- [SHORT TASK]: Pull every line that holds the word "with" from the entries.
══ DATASET EXCERPTS ══
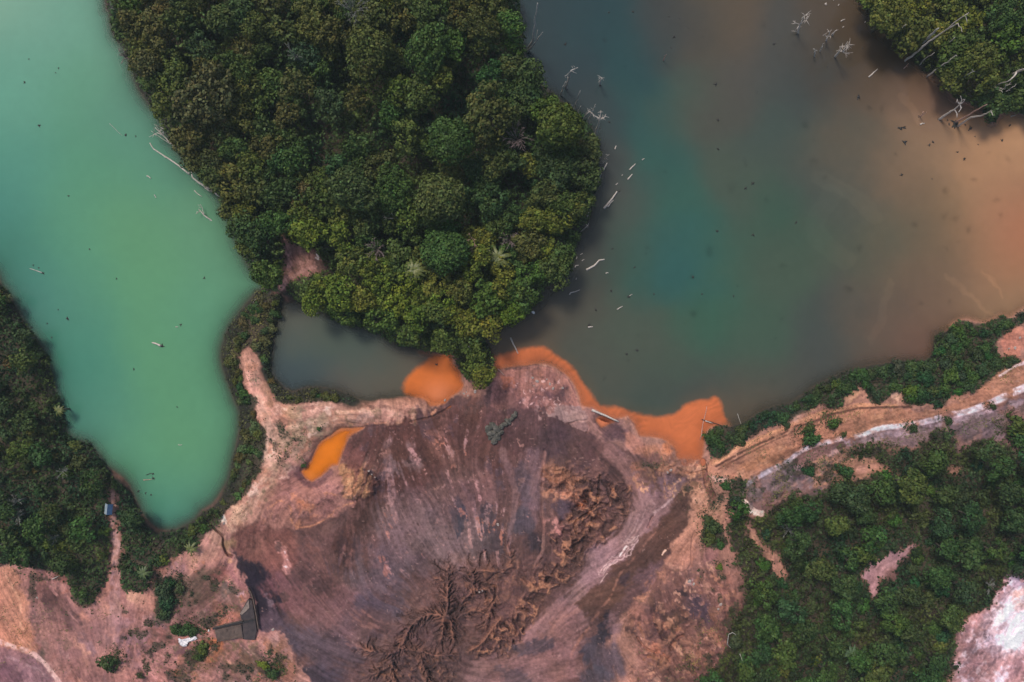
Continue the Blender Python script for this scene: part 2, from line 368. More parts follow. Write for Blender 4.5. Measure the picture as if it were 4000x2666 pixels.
# red-brown area lower left of the fan
paint([(930, 2060), (1060, 2060), (1150, 2080), (1150, 2200), (1100, 2280), (1010, 2210), (920, 2160)], (128, 86, 76), soft=26)
blob(1000, 2120, 60, 34, 20, (146, 100, 88), .7, brk=.3)
paint([(1075, 2110), (1105, 2120), (1125, 2170), (1138, 2230), (1125, 2246), (1108, 2225), (1098, 2170)], (172, 124, 112), soft=8, warp=6)
blob(1098, 2128, 12, 10, 0, (92, 70, 66), .8); 
for q in [(1118, 2182), (1122, 2212), (1110, 2160)]: blob(q[0], q[1], 5, 4, 0, (214, 186, 178), .9, warp=2)
# dark wash fans
FEATHER = 20
paint([(895, 2165), (1000, 2205), (1070, 2290), (1120, 2420), (1090, 2450), (1000, 2450), (985, 2330), (940, 2240)], (52, 42, 50), .95, soft=24)
blob(1010, 2300, 60, 90, -25, (44, 38, 50), .8)
blob(1110, 2480, 110, 60, 30, (94, 80, 86), .8)
blob(1200, 2620, 140, 90, 10, (72, 64, 74), .85, brk=.15, bs=120)
blob(1150, 2330, 110, 60, 30, (124, 86, 84), .8, brk=.15)
blob(1240, 2260, 60, 120, -30, (122, 86, 80), .6)
# dark brown shoulder
FEATHER = 30
paint([(1480, 1880), (1560, 1700), (1680, 1640), (1760, 1700), (1700, 1850), (1650, 1920), (1560, 1960), (1500, 2010), (1400, 2110), (1330, 2220), (1290, 2180), (1330, 2060), (1420, 1960)], (82, 56, 48), .95, soft=30)
paint([(1370, 1700), (1560, 1655), (1760, 1600), (1920, 1600), (1990, 1700), (1960, 1850), (1870, 1880), (1780, 1860), (1700, 1900), (1600, 1960), (1480, 1990), (1420, 1900), (1440, 1820), (1350, 1790)], (98, 66, 58), .85, soft=30)
paint([(2000, 1600), (2220, 1660), (2330, 1740), (2300, 1800), (2180, 1790), (2140, 1850), (2060, 1760), (1990, 1700)], (88, 64, 62), .8, soft=20)
blob(1350, 2150, 36, 100, 15, (70, 52, 52), .85, brk=.2)
blob(1260, 2290, 120, 46, 38, (82, 60, 58), .8, brk=.3)
blob(1420, 2020, 40, 80, 30, (78, 54, 48), .8, brk=.25)
blob(1420, 1740, 70, 60, -30, (98, 66, 60), .85)
blob(1380, 1770, 24, 60, -20, (122, 80, 72), .7)
blob(1480, 2300, 120, 60, 40, (96, 78, 80), .7)
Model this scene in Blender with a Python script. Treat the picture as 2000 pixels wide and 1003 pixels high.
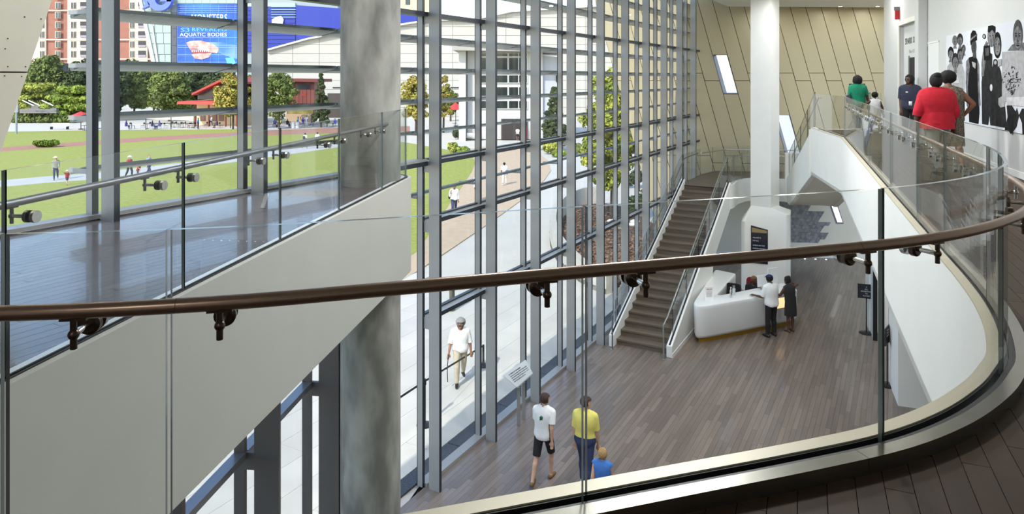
import bpy, bmesh, math, random
import numpy as np
from mathutils import Vector, Matrix, Euler, noise as mnoise
random.seed(7)
for o in list(bpy.data.objects): bpy.data.objects.remove(o)
S = bpy.context.scene
COL = S.collection
# ------------------------------------------------------------------ camera
FPX, HOR, EYE = 1370.0, 153.0, 7.5
cam = bpy.data.cameras.new('camera'); cam_o = bpy.data.objects.new('camera', cam); COL.objects.link(cam_o)
cam_o.location = (0, 0, EYE); cam_o.rotation_euler = (math.pi/2, 0, 0)
cam.sensor_width = 36.0; cam.lens = FPX/2000*36; cam.shift_y = -(501.5-HOR)/2000
cam.clip_start = 0.05; cam.clip_end = 2000
S.camera = cam_o
# ------------------------------------------------------------------ sky, sun, exposure
SUN_EL = math.radians(41); SUN_TO = Vector((-.445, -.895, 0)).normalized()
W = bpy.data.worlds.new('sky'); S.world = W; W.use_nodes = True
nt = W.node_tree; nt.nodes.clear()
wo = nt.nodes.new('ShaderNodeOutputWorld'); bg = nt.nodes.new('ShaderNodeBackground'); sk = nt.nodes.new('ShaderNodeTexSky')
sk.sky_type = 'NISHITA'; sk.sun_disc = False; sk.sun_elevation = SUN_EL
sk.sun_rotation = math.atan2(SUN_TO.x, SUN_TO.y); sk.air_density = 1.0; sk.dust_density = .7; sk.ozone_density = 1.0
bg.inputs['Strength'].default_value = 0.25
nt.links.new(sk.outputs[0], bg.inputs['Color']); nt.links.new(bg.outputs[0], wo.inputs['Surface'])
sun = bpy.data.lights.new('sun', 'SUN'); sun.energy = 2.5; sun.angle = math.radians(.4); sun.color = (1, .95, .86)
sun_o = bpy.data.objects.new('sun', sun); COL.objects.link(sun_o)
sd = Vector((SUN_TO.x*math.cos(SUN_EL), SUN_TO.y*math.cos(SUN_EL), math.sin(SUN_EL)))
sun_o.rotation_euler = sd.to_track_quat('Z', 'Y').to_euler(); sun_o.location = (-30, -40, 60)
S.view_settings.view_transform = 'Standard'; S.view_settings.look = 'None'
S.view_settings.exposure = 0.75; S.view_settings.gamma = 1.0; S.view_settings.use_curve_mapping = False
S.cycles.transparent_max_bounces = 40; S.cycles.max_bounces = 10; S.cycles.diffuse_bounces = 5
S.cycles.glossy_bounces = 4; S.cycles.caustics_reflective = False; S.cycles.caustics_refractive = False
S.cycles.sample_clamp_indirect = 6.0
# ceiling downlights, most added to brighten the room (fixtures are built with the ceiling)
LAMP_W = 68.0
# ------------------------------------------------------------------ geometry frames
TH = math.atan2(764, FPX); SN, CS = math.sin(TH), math.cos(TH); DF = 7.337
U = Vector((SN, CS, 0)); N = Vector((CS, -SN, 0)); P0 = Vector((-DF*CS, DF*SN, 0))
ZU = 5.97          # upper floor level
ZL = 3.57          # stair landing level
def G(px, py, z=0.0):                       # point seen at a pixel, at a known height
    Y = (EYE-z)*FPX/(py-HOR); return Vector(((px-1000)/FPX*Y, Y, z))
def PD(px, py, Y):                          # point seen at a pixel, at a known depth
    return Vector(((px-1000)/FPX*Y, Y, EYE-(py-HOR)*Y/FPX))
def F(s, d, z=0.0): return P0 + U*s + N*d + Vector((0, 0, z))
def FS(px, d=0.0):                          # s of the facade plane point seen at pixel column
    a = (px-1000)/FPX; Y = (DF-d)/(SN-a*CS); return (Vector((a*Y, Y, 0))-P0).dot(U)
def lin(c): return tuple(((x/255)/12.92 if x/255 <= .04045 else ((x/255+.055)/1.055)**2.4) for x in c[:3]) + (1,)
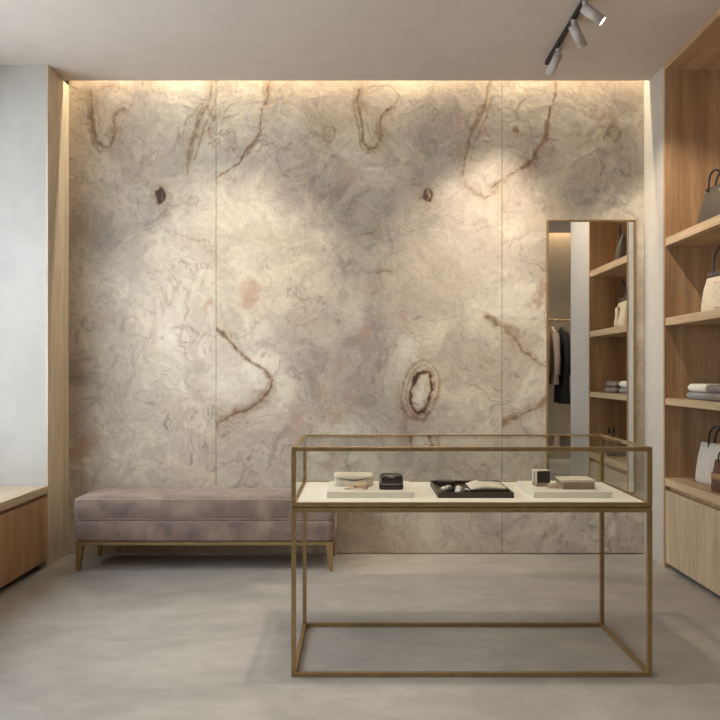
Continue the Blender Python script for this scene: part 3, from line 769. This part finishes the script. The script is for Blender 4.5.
# ------------------------------------------------------------ bags and knitwear on the shelves
def handle(bm, x, y0, y1, z0, z1, r=.0045, lean=0):
    pts = []
    for k in range(25):
        t = PI*k/24
        pts.append((x+lean*math.sin(t), (y0+y1)/2+math.cos(t)*(y1-y0)/2, z0+math.sin(t)**.75*(z1-z0)))
    tube(bm, [(pts[0][0], pts[0][1], z0-.03)]+pts+[(pts[-1][0], pts[-1][1], z0-.03)], r)
def bag(name, label, loc, rz, W, D, H, body, trim, taper=.8, hh=.1, hr=.0045, top=None, bulge=.0, strap=False, hw=.5):
    """front faces -x; width along y"""
    t = thing(name, label, 'bag', loc, rz)
    bm = bmesh.new(); secs = []
    for z, s, d in ((0, .95, .92), (.012, 1, 1), (.25, 1-.25*(1-taper)+bulge*.6, 1), (.6, 1-.6*(1-taper)+bulge*.5, .8), (.85, 1-.85*(1-taper), .5), (1, taper, .34)):
        secs.append((z*H if z > .02 else z, D/2*d, W/2*s, 6, 0, 0))
    loft(bm, secs, 40); bd = obj('body', bm, body, t, True)
    if top:
        bm = bmesh.new(); loft(bm, [(H*.86, D/2*.50, W/2*(taper+.035), 6, 0, 0), (H*1.0, D/2*.40, W/2*(taper+.012), 6, 0, 0), (H*1.012, D/2*.3, W/2*taper, 6, 0, 0)], 40)
        obj('top_band', bm, top, t, True)
    for s in (-1, 1):
        bm = bmesh.new(); handle(bm, s*D*.18, -W*hw*taper/2, W*hw*taper/2, H*.97, H+hh, hr, s*.006)
        obj('handle', bm, trim, t, True)
    if strap:
        for y in (-W*hw*taper/2, W*hw*taper/2):
            bm = bmesh.new(); box(bm, -D*.30, -D*.16, y-.008, y+.008, H*.80, H*.97, bev=.002); obj('strap_tab', bm, trim, t)
        for y in (-W*hw*taper/2, W*hw*taper/2):
            bm = bmesh.new(); torus(bm, (-D*.30-.002, y, H*.84), .008, .002, (1, 0, 0)); obj('buckle', bm, 'silver', t, True)
    return t
bag('handbag', 'taupe top-handle bag with black handles on the top shelf', (2.00, 3.90, 2.023), .25, .24, .12, .215, 'taupe', 'black', .70, .085, .006, strap=True, hw=.62)
tb = bag('tote_bag', 'cream canvas bag with taupe top band on the middle shelf', (2.03, 3.88, 1.532), .12, .32, .13, .235, 'canvas', 'black', .88, .13, .006, top='taupe', hw=.55)
obj('front_tab', B(-.0665, -.052, -.075, .01, .02, .165, bev=.003), 'tan', tb)
obj('front_pocket', B(-.0685, -.052, -.071, .006, .024, .161, bev=.003), 'canvas', tb)
bag('tote_bag', 'linen tote with dark handles on the cabinet top', (2.062, 3.995, .552), .22, .34, .11, .235, 'linen', 'black', .90, .10, .006, hw=.5)
t = bag('bucket_bag', 'small brown and tan bag in front of the linen tote', (1.96, 3.755, .552), .2, .15, .08, .17, 'brown', 'black', .9, .05, .0045, top='brown', hw=.5)
bm = bmesh.new(); loft(bm, [(.065, .0405, .0765, 6, 0, 0), (.10, .0385, .0755, 6, 0, 0)], 40); obj('colour_band', bm, 'tan', t, True)

def knit(label, loc, rz, W, D, H, m):
    """folded garment, fold facing -x"""
    t = thing('folded_sweater', label, 'clothing', loc, rz, 'folded knitwear on the lowest shelf')
    for k in range(1):
        bm = bmesh.new(); z0 = 0; rings = []
        h = H*.98
        for q in range(17):
            y = -W/2+W*q/16; e_ = max(0, abs(y)/(W/2)-.86)/.14; hh = h*math.sqrt(max(.12, 1-e_*e_)); wob = .003*math.sin(q*.9+k*2+loc[1]*20)
            pts = []
            for j in range(14):
                a = PI/2+PI*j/13; pts.append((-D/2+hh*.5+wob+math.cos(a)*hh*.5, y, z0+h/2+math.sin(a)*hh/2))
            pts += [(D/2, y, z0+h/2-hh/2), (D/2, y, z0+h/2+hh/2)]
            rings.append([bm.verts.new(p) for p in pts])
        loft_faces(bm, rings); obj('fold', bm, m, t, True)
    return t
zs = 1.040
knit('light grey folded sweater at the bottom of the left stack, lowest shelf', (2.062, 4.055, zs), .12, .20, .25, .045, 'grey_knit')
knit('cream folded sweater on top of the left stack, lowest shelf', (2.055, 4.05, zs+.045), .10, .18, .235, .048, 'cream_knit')
knit('taupe grey folded sweater at the bottom of the right stack, lowest shelf', (2.055, 3.80, zs), .04, .25, .25, .045, 'taupe_knit')
knit('dark taupe folded sweater on top of the right stack, lowest shelf', (2.055, 3.80, zs+.045), .03, .24, .24, .045, 'taupe_knit')

# ------------------------------------------------------------ clothes rail seen in the mirror
ra = thing('clothes_rail', 'bronze clothes rail on the umber wall, seen in the mirror', 'clothes rail', (2.95, 0, 1.88))
bm = bmesh.new(); cyl(bm, (-.85, 0, 0), (.85, 0, 0), .012, .012, 16); obj('bar', bm, 'bronze', ra, True)
for x in (-.7, .7):
    bm = bmesh.new(); cyl(bm, (x, 0, 0), (x, -.45, 0), .010, .010, 12); obj('wall_bracket', bm, 'bronze', ra, True)
def coat(label, x, m, L, th):
    t = thing('hanging_coat', label, 'clothing', (x, 0, 1.88), 0, 'clothes on the rail')
    bm = bmesh.new(); tube(bm, [(0, 0, -.11), (0, 0, -.03), (0, -.020, -.012), (0, -.016, .012), (0, 0, .0165), (0, .016, .010), (0, .018, .002)], .0025); hg = obj('hanger', bm, 'bronze', t)
    bm = bmesh.new(); secs = []
    for z, hy_, hx_ in ((-.09, .05, .02), (-.12, .09, .026), (-.16, .17, .034), (-.21, .205, .040), (-.35, .20, .045), (-.6, .205, .048), (-.09-L, .235, .056)):
        secs.append((z, hx_*th, hy_, 3, 0, 0))
    rings = loft(bm, secs, 36)
    for i, rg in enumerate(rings[3:]):
        for k, v_ in enumerate(rg): v_.co.x += .006*(i+1)*.5*math.sin(k*PI/3*1.0)
    obj('body', bm, m, t, True)
    for s in (-1, 1):
        bm = bmesh.new(); tube(bm, [(0, s*.17, -.19), (.0, s*.215, -.32), (.004, s*.235, -.5), (.004, s*.24, -.72)], lambda u: .045-.008*u, seg=16); obj('sleeve', bm, m, t, True)
for a in (('taupe coat hanging first from the left on the mirrored rail', 2.40, 'taupe_knit', 1.1, .8), ('pale beige jacket hanging on the mirrored rail', 2.525, 'hemp', .75, .75),
          ('long black coat hanging on the mirrored rail', 2.66, 'black_soft', 1.0, 1.1)):
    coat(*a)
═══
- [FINISHED ANSWER]:
Model this scene in Blender with a Python script. Treat the picture as 2000 pixels wide and 1003 pixels high.
# ceiling downlights, most added to brighten the room (fixtures are built with the ceiling)
bag('handbag', 'taupe top-handle bag with black handles on the top shelf', (2.00, 3.90, 2.023), .25, .24, .12, .215, 'taupe', 'black', .70, .085, .006, strap=True, hw=.62)
tb = bag('tote_bag', 'cream canvas bag with taupe top band on the middle shelf', (2.03, 3.88, 1.532), .12, .32, .13, .235, 'canvas', 'black', .88, .13, .006, top='taupe', hw=.55)
bag('tote_bag', 'linen tote with dark handles on the cabinet top', (2.062, 3.995, .552), .22, .34, .11, .235, 'linen', 'black', .90, .10, .006, hw=.5)